The article mentions the analogy to railroads. Did organizations look at the railroads as a tool, or did they look at railroads as the currently available manifestation of the concept of “transportation”? Those that viewed the railroads as “transportation” were probably early adopters of the next paradigm shift: air travel. Those that viewed the railroads as “just another tool” were probably left behind.

To conclude, IT is indeed “just another tool.” However, the application of IT does provide a strategic force for a business to move forward–when it is applied with the right spirit of ingenuity and willingness to change.

Chris Geiss
President, Software Strategies & Solutions, Inc.
Huntington, NY

The information function in a business should be a mixture of commodity software and constantly evolving custom software that will allow increasing efficiency in performing the core business function and the creation of new competitive advantages in the company. Regarded from this perspective, the information system of a business is an important strategic and competitive tool because it enhances the core strengths of a successful company above the abilities of a competitor.

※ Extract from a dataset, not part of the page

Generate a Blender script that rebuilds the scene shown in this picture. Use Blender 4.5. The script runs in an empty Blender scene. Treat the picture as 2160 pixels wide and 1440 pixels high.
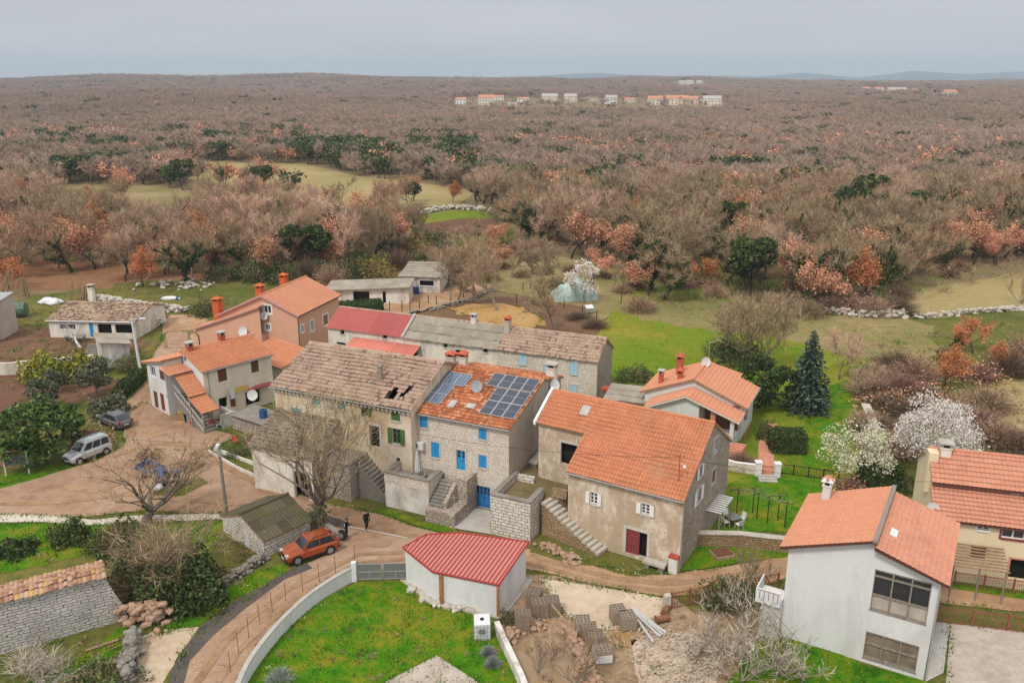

It is true that today many information functions can be classified as commodity items. Much of this is due to the development of standards that allow interactions to occur more easily. Another reason is that there are basic business functions that are nearly the same in all businesses and are or can be accomplished by the same methods from business to business. It can be argued, however, that in the case of the core business functions the software of competitors should be different.

A business is a group of people who have banded together to produce goods and/or services that other people want to utilize. An information system is a tool that allows this group of people to accomplish their individual tasks in an efficient manner and (in a successful company) in a way that is better than what is found in the competition. If the core business is run on a commodity group of software packages, how can one company more efficiently utilize the time and activities of its people than its competitor? All companies would have the ability to match business models with the most successful competitor, especially if they utilize the same software consulting company.